Gants distinguished career in U.S. Special Forces had all ended disastrously in March 2012 when, after an unheard of 22 straight months in combat leading a major program of adopting local attire and tactics to win Pashtun tribal leaders' loyalty against the Taliban and al Qaeda, other Special Forces officers swept into Gant's base in the most dangerous corner of the warzone and relieved him of command.
Courtesy of Ann Scott Tyson
PHOTO: Former Special Forces Maj. Jim Gant, center, insisted that his troops dress like locals in eastern Afghanistan to better win their trust.
Gant, a Silver Star Medal recipient, was accused of conduct unbecoming an officer, of going too native in helping local Afghans, of abusing prescription drugs and alcohol and for allowing his then-girlfriend, Washington Post war correspondent Ann Scott Tyson, to live with his team in Kunar province on the Pakistan border -- for almost a year.
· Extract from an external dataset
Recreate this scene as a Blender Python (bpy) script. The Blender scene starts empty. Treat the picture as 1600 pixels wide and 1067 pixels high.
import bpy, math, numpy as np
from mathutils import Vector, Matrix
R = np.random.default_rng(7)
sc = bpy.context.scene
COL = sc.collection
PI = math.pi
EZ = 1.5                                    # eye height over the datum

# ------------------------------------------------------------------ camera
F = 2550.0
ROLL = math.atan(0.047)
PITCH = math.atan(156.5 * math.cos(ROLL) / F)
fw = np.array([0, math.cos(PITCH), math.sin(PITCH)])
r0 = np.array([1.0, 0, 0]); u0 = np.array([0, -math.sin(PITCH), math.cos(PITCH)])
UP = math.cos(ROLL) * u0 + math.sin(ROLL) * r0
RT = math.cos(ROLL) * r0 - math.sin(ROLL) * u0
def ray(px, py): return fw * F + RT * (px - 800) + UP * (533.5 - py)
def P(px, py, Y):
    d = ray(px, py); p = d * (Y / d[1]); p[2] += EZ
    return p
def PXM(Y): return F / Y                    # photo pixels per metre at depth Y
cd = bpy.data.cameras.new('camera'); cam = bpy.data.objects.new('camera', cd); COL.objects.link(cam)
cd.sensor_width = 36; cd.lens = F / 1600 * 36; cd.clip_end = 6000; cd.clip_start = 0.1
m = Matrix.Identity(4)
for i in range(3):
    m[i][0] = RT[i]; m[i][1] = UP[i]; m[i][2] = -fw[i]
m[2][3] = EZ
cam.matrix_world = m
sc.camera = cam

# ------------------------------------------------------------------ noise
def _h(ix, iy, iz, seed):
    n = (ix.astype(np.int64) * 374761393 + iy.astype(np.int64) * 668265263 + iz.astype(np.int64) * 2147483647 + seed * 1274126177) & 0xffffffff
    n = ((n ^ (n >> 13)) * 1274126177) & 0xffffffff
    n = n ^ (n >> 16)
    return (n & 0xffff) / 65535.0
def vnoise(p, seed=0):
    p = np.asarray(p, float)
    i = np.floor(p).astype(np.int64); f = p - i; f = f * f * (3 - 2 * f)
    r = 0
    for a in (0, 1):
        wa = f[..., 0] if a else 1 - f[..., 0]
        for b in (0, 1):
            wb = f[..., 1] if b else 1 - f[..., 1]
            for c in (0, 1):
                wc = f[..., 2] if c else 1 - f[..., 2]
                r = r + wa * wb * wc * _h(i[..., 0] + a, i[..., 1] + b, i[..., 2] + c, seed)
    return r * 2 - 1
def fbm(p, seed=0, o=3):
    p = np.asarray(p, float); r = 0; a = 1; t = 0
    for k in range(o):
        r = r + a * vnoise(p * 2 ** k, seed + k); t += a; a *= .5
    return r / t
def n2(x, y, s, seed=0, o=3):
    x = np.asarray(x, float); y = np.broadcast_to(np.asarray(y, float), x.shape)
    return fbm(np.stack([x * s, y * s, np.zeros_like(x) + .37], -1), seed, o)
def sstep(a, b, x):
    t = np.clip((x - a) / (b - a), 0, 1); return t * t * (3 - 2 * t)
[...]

It was mostly true -- but he won't apologize for it, saying his unconventional methods produced results.
Gant was also winning, a rare circumstance in a counterinsurgency campaign that had gone off the rails not long after U.S. forces first arrived in 2001.
A months-long ABC News investigation broadcast in June found that Gant's PTSD-driven substance abuse was widespread in Special Forces in Afghanistan, who, like him, were still highly effective warriors.
"You cannot let violence go unanswered and you have to be prepared to be more violent than they are," Gant said. Otherwise, he said, "they'll kill you." When the Taliban did attack, tribal warriors helped the Americans fight back ferociously. They didn't fear Taliban retribution because Gant demanded any attack be met with ten times as much firepower in response.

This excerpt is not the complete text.